With changing a few flags in the Makefile, it would work on a stock 68000 Amiga, but it wouldn't be very fast. RSA encryption would likely take minutes. But algorithms such as ChaCha20-Poly1305 will probably still work well, and SHA256 might be useful.
I suspect changing the CFLAGS section to this will work:
CFLAGS = -DWOLFSSL_USER_SETTINGS -DWC_16BIT_CPU
CFLAGS += -O2 -mcrt=nix13 -Wno-error=cpp -Wno-missing-braces -mcpu=68000 -lm -fomit-frame-pointer -flto
CFLAGS += -Iwolfssl -I.
You also might need to turn off SP maths, which can be done by editing user_settings.h and changing the line below "Wolf Single Precision Math" to:
#if 0
Small world, at work we use WolfSSL/WolfSSH on Amazon embedded (ARM A7) platform and at home I have an A2000 with a Emu68 PiStorm and a ZZ9000 GFX/Network card. So interested on multiple levels !
p.s from work experience the WolfSSL to OpenSSL compatible API header is "almost" there, but still needed quite a bit of work to allow WolfSSL to be a drop-in,.. I wonder if we could share some knowledge?

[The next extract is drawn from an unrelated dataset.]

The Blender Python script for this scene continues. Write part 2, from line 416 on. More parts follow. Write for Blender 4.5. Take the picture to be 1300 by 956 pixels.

I find wolfSSL pops up in many strange places. I shouldn't really be that surprised given some of the porting I do for customers. Of course, we also pay the lead developer of Curl, and that pops up everywhere :)
Please do, I know we are adding more OpenSSL compatibility in wolfSSL 5.7.6, but anything missing that is required for AmiSSL, I'm sure I can get it in. If it is for another project, we can likely do that, but it would likely be more official. For wolfSSL related things, my email address is andrew at wolfssl.com.
Please don't make it straight AmiSSL compatible - one of the reasons AmiSSL uses so much memory is because of the ~6000 functions in the library to be compatible with OpenSSL through the years. This results in an way unnecessary large library.
One idea would be to offer a leaner wolfssl.library or similar and a AmiSSL compatibility wrapper for amisslmaster.library/amissl*.library that can be used in cases where applications don't provide direct support for wolfssl.library.
On topic of curl and TLS/SSL library: the libcurl middle layer TLS API called VTLS is a bit interesting - it abstracts the support for a large number of TLS/SSL implementations for whatever needs libcurl has. This should reasonably cover what most applications need. Would this API perhaps be a good model for a generic Amiga TLS/SSL library?
It wouldn't be something I develop soon, if at all. This just might be the first step for someone to develop it.
The VTLS API as a library is an interesting idea.